(TASK DESCRIPTION): Quote the listing below word for word, stopping after the line that contains "SC.camera = cam".
---------- SOURCE DATA ----------
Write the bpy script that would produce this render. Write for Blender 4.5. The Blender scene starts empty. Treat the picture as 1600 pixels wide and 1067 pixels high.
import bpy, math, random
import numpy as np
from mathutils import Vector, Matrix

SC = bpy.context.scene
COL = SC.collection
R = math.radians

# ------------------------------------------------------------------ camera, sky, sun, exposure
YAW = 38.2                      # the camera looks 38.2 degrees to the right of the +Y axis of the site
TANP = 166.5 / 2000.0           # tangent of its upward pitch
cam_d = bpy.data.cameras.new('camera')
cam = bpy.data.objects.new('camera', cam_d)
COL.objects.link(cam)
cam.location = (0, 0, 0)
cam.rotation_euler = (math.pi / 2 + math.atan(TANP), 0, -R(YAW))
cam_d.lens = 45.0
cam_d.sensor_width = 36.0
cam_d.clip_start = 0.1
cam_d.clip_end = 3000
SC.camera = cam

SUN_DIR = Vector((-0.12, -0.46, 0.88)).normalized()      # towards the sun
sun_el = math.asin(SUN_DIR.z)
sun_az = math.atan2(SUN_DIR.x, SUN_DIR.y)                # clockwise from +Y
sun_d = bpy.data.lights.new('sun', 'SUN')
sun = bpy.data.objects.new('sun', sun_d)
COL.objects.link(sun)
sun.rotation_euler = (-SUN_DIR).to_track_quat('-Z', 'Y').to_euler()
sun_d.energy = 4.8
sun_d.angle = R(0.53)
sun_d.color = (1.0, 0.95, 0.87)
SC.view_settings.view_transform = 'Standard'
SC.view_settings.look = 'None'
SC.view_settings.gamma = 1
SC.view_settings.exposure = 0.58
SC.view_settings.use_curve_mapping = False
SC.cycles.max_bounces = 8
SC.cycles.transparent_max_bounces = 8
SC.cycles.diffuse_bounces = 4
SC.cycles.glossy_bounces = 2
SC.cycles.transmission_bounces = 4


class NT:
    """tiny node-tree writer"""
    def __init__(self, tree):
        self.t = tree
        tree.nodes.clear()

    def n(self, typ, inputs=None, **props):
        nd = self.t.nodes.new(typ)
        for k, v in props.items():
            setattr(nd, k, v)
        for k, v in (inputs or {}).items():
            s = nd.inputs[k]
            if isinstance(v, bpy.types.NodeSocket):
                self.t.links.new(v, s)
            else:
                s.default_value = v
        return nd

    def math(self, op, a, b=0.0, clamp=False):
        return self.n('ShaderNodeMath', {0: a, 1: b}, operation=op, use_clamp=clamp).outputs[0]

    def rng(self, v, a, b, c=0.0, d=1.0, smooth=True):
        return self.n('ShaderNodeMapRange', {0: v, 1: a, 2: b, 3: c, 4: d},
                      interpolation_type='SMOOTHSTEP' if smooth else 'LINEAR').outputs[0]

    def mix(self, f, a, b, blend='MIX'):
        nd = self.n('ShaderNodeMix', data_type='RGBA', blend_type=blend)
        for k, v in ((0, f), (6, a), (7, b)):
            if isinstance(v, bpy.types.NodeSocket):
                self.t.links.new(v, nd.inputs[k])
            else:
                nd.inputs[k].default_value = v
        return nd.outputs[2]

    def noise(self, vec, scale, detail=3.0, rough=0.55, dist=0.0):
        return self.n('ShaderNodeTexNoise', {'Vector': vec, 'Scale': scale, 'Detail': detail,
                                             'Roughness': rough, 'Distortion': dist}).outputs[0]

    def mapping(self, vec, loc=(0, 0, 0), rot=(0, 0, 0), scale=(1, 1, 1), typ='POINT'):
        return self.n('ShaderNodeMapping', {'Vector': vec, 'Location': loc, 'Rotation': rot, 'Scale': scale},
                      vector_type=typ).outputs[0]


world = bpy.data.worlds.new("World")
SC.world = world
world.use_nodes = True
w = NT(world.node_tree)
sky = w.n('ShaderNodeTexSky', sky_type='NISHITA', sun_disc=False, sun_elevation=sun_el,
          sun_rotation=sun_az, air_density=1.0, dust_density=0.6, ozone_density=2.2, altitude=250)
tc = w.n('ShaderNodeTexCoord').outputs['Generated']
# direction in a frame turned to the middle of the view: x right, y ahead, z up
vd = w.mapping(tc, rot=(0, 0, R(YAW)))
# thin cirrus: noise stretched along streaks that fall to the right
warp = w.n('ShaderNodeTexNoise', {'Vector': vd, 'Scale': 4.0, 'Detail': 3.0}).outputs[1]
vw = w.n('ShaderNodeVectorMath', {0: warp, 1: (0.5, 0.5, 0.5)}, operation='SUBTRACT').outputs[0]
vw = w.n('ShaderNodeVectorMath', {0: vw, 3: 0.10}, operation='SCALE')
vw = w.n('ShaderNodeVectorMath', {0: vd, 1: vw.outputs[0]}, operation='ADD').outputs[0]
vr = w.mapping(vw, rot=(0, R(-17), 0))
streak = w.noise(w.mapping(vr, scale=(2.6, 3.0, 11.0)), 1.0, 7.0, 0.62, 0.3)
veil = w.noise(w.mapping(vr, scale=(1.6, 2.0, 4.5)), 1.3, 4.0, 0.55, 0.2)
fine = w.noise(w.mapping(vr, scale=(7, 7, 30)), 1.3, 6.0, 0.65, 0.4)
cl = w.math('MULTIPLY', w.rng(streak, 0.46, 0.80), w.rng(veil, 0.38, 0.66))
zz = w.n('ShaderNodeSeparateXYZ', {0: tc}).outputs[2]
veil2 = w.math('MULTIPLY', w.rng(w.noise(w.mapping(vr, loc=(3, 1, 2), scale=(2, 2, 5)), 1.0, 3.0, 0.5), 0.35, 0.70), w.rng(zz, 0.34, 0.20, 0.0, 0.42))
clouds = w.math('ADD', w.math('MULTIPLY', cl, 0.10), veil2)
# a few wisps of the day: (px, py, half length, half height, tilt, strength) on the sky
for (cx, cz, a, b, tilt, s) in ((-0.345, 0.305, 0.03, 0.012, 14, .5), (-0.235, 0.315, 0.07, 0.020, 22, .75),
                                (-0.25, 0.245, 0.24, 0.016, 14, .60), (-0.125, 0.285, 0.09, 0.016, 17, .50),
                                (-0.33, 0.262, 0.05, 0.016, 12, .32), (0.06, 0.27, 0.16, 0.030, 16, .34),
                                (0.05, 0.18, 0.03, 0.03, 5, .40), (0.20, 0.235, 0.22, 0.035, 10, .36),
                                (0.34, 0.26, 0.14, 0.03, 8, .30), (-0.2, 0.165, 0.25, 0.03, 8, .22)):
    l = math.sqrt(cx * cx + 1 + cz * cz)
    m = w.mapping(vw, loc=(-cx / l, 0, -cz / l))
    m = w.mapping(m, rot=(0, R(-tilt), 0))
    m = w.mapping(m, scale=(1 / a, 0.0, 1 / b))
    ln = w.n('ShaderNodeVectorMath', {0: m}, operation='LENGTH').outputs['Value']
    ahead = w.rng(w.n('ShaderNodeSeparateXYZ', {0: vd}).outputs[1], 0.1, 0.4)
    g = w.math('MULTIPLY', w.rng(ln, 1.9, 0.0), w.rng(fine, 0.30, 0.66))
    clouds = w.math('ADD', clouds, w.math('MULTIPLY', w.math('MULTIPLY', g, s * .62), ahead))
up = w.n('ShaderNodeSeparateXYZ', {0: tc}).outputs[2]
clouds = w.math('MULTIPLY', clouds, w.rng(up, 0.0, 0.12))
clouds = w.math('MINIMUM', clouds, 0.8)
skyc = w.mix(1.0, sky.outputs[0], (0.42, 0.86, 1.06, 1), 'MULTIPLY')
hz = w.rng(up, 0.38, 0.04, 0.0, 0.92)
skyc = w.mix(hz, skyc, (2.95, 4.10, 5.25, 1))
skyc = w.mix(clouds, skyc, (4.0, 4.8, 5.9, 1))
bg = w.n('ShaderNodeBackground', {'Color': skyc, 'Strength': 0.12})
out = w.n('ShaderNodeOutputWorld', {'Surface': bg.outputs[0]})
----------
(RESULT FOR THIS TASK):
Write the bpy script that would produce this render. Write for Blender 4.5. The Blender scene starts empty. Treat the picture as 1600 pixels wide and 1067 pixels high.
import bpy, math, random
import numpy as np
from mathutils import Vector, Matrix

SC = bpy.context.scene
COL = SC.collection
R = math.radians

# ------------------------------------------------------------------ camera, sky, sun, exposure
YAW = 38.2                      # the camera looks 38.2 degrees to the right of the +Y axis of the site
TANP = 166.5 / 2000.0           # tangent of its upward pitch
cam_d = bpy.data.cameras.new('camera')
cam = bpy.data.objects.new('camera', cam_d)
COL.objects.link(cam)
cam.location = (0, 0, 0)
cam.rotation_euler = (math.pi / 2 + math.atan(TANP), 0, -R(YAW))
cam_d.lens = 45.0
cam_d.sensor_width = 36.0
cam_d.clip_start = 0.1
cam_d.clip_end = 3000
SC.camera = cam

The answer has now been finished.